Budget 2026: Tax rebate and enhanced grants for firms to deal with competition, costs
Sign up now: Get ST's newsletters delivered to your inbox
The Government will provide a 40 per cent rebate on corporate income tax to help companies manage cost pressures and stay competitive.
ST PHOTO: LIM YAOHUI
SINGAPORE – All companies in Singapore with at least one local employee will receive a corporate tax rebate, and those seeking to venture abroad will get more support with higher grants and financing.
Prime Minister Lawrence Wong announced measures to help companies venture overseas, including higher levels of support for them to internationalise.
In his Budget speech on Feb 12
Every active company that employed at least one local employee in 2025 will receive a minimum rebate of $1,500, but the total benefit will be capped at $30,000. Eligible companies will automatically receive the benefits from the second quarter of 2026.
“While our economy did well last year, some businesses continue to face cost pressures and operating challenges,” PM Wong said.
“We will support our businesses and help them stay competitive,” he added.
PM Wong, who is also Finance Minister, noted that economic growth will be harder to come by in a world that is more contested, fragmented and dangerous, as he announced measures to help firms venturing overseas.
Budget 2026 provides enhanced support for grant schemes that help companies go international – up to 70 per cent for small and medium-sized enterprises (SMEs), and up to 50 per cent for non-SMEs.
The Government will also enhance the Market Readiness Assistance grant to support companies not just in accessing new markets, but also in deepening activities in existing overseas markets.
Also, more activities will be made eligible for automatic claims under the Double Tax Deduction for Internationalisation scheme, and the cap for deduction will be raised to $400,000 from the previous limit of $150,000.
In addition, the Enterprise Financing Scheme will be enhanced by increasing the maximum loan quantum for trade and fixed asset loans, so that companies have more flexibility to address their different financing needs.
PM Wong said: “We must aim higher, move faster, and be prepared to take calculated risks.”
To achieve that, he said, the Government convened the Economic Strategy Review (ESR) in 2025, and plans to act “decisively” on the recommendations made by the ESR committee
The ESR’s proposals will help achieve economic growth at the higher end of the 2 per cent to 3 per cent range over the next decade.
But PM Wong said that growth itself will not be enough.
“Growth must translate into good jobs and rising incomes for Singaporeans,” he said.
He said that to grow the economy while creating good jobs, Singapore must adapt and connect differently in the changed global environment.
Singapore is engaging like-minded trade partners in new global and regional initiatives, and at the same time, is working with its neighbours to deepen regional integration.

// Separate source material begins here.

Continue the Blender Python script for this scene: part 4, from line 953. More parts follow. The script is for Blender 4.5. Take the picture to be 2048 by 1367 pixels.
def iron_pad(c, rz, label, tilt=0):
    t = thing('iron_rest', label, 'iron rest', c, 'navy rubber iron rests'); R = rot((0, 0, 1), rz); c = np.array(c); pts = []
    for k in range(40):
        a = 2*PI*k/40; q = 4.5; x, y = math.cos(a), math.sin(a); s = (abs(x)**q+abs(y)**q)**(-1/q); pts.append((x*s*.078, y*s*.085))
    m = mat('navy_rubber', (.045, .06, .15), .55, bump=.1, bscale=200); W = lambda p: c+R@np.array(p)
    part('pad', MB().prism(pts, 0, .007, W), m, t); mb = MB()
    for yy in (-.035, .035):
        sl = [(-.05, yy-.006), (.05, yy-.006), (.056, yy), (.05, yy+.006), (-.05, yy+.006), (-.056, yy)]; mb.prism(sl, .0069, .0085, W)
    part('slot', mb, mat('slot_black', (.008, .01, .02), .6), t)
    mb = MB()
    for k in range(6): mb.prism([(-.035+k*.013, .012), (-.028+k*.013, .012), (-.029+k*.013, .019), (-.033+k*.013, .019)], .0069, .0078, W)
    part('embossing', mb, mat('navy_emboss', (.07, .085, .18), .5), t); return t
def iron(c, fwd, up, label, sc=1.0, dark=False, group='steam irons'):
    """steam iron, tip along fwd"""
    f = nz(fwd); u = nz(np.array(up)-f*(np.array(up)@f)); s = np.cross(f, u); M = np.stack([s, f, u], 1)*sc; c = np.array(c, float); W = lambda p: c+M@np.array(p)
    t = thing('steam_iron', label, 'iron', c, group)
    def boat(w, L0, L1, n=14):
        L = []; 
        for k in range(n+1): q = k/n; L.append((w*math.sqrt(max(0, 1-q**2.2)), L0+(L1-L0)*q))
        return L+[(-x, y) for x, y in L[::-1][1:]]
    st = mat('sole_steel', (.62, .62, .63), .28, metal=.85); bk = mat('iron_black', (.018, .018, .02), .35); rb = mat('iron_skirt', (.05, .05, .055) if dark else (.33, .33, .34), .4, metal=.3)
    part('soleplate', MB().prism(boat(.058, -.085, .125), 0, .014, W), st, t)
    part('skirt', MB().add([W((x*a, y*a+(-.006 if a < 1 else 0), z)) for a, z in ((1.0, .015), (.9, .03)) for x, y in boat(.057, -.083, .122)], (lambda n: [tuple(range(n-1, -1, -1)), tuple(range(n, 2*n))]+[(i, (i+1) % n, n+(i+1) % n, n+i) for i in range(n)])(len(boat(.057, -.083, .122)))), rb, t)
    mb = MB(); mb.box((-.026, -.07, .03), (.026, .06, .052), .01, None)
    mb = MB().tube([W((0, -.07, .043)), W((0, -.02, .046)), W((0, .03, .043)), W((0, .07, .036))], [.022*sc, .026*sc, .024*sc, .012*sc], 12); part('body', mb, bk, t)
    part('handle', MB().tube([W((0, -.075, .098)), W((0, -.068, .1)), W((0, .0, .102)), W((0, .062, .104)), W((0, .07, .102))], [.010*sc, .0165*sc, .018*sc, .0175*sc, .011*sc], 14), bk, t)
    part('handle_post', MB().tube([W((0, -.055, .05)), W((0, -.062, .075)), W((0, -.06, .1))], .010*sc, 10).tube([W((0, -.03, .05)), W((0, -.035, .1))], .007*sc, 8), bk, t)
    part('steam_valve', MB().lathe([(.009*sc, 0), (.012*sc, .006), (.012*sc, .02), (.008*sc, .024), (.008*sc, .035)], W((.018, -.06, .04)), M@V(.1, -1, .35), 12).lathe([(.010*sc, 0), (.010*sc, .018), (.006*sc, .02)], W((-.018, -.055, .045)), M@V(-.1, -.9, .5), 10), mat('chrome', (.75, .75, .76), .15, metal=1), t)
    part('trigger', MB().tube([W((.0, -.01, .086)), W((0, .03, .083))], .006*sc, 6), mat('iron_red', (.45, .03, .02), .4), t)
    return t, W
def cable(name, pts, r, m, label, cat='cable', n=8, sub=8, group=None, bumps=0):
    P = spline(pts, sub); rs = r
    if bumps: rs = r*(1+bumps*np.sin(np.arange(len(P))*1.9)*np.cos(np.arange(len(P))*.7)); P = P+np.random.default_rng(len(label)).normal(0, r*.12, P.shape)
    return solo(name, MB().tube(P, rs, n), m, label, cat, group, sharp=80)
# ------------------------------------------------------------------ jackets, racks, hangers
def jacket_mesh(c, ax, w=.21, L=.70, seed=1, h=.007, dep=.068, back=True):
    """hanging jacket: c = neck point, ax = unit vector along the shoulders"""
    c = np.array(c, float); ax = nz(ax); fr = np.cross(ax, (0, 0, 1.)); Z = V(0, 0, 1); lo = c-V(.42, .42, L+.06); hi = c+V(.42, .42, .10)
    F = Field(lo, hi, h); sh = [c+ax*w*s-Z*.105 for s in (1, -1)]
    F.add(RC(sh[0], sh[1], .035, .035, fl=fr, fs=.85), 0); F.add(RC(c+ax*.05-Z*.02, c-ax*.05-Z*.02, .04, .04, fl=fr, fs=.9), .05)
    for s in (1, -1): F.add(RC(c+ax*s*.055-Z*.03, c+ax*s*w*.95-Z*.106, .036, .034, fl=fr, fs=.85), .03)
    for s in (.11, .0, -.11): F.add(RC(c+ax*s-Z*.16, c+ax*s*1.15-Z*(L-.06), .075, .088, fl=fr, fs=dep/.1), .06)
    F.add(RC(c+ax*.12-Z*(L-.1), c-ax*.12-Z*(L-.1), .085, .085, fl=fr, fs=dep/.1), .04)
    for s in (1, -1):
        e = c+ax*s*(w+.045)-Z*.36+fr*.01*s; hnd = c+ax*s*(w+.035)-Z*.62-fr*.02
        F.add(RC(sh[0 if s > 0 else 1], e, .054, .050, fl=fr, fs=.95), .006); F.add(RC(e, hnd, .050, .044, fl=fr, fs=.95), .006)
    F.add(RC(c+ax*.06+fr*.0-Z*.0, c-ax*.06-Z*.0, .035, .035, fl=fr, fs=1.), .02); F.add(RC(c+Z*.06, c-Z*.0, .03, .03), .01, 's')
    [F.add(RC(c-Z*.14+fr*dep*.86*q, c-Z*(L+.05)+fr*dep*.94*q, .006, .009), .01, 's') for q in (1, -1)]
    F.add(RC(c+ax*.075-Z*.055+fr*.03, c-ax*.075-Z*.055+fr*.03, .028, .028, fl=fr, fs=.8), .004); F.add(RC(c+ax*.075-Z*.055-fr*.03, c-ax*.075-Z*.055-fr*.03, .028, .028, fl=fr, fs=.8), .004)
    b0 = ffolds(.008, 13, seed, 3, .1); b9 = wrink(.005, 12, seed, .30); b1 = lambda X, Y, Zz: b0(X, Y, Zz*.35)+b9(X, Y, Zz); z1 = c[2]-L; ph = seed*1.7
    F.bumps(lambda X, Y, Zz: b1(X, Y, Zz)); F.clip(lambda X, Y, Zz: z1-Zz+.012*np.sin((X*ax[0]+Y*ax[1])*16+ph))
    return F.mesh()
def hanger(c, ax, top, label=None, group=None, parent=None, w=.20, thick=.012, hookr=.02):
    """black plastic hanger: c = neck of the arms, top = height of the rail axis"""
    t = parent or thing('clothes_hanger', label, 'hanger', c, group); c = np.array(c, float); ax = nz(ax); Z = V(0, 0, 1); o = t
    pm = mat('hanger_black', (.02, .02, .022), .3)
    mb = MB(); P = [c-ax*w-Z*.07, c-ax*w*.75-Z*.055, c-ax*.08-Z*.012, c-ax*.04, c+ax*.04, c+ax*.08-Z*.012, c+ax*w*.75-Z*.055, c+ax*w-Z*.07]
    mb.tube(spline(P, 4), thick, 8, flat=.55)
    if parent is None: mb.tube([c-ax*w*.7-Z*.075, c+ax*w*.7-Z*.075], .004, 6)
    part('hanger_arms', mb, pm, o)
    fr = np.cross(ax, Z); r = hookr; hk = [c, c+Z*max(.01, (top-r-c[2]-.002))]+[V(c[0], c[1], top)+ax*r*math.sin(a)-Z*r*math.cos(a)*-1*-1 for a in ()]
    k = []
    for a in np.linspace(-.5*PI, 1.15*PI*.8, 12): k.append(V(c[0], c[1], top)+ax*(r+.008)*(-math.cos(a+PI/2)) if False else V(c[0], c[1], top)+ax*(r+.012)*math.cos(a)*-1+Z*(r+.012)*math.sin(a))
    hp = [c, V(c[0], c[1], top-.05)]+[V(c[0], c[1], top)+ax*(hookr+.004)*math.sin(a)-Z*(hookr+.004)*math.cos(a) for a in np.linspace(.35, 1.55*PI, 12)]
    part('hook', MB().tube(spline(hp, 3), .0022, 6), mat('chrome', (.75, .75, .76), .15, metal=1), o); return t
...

The aim is to translate Singapore’s increased connectivity into real opportunities for local businesses, and help them face unfamiliar regulations and practices, and intense competition.
PM Wong cited the example of Rotary Engineering, an oil and gas infrastructure services firm that continues to internationalise its business.
Rotary started in 1972, offering electrical installation services to oil refineries and petrochemical plants in Singapore.
Over time, the company built a presence in South-east Asia, and it is now venturing farther afield and deepening its presence in the Middle East.
“But doing business overseas is not easy, especially for smaller firms... and so we will do more to support Singapore companies as they venture abroad,” said PM Wong.
Rotary Engineering, an oil and gas infrastructure services firm, has continued to internationalise its business.
PHOTO: ROTARY ENGINEERING
Experts welcomed the internationalisation measures and said immediate beneficiaries will mostly be Singapore SMEs already planning to expand their presence abroad.
Mr David Toh, entrepreneurial and private business leader at PwC Singapore, said the grant enhancements are likely to be “timely, pragmatic and confidence-boosting” for Singapore SMEs.
“The enhanced grants lower financial and execution barriers, encourage longer-term commitment to overseas markets, and recognise the realities SMEs face when competing internationally. In doing so, they position international growth as a viable next step for a broader base of Singapore enterprises,” he said.
Mr Chua Han Teng, a senior economist at DBS Bank, said the enhanced internationalisation schemes will support the expansion of Singapore firms into new overseas markets, diversifying their revenue streams for greater growth, as well as build resilience amid global uncertainty.
He said that SME interest in overseas expansion was evident in a recently conducted DBS Business Pulse Check survey, which found that eight in 10 local SMEs were planning overseas expansion in 2026.
Correction note: This story has been updated for clarity.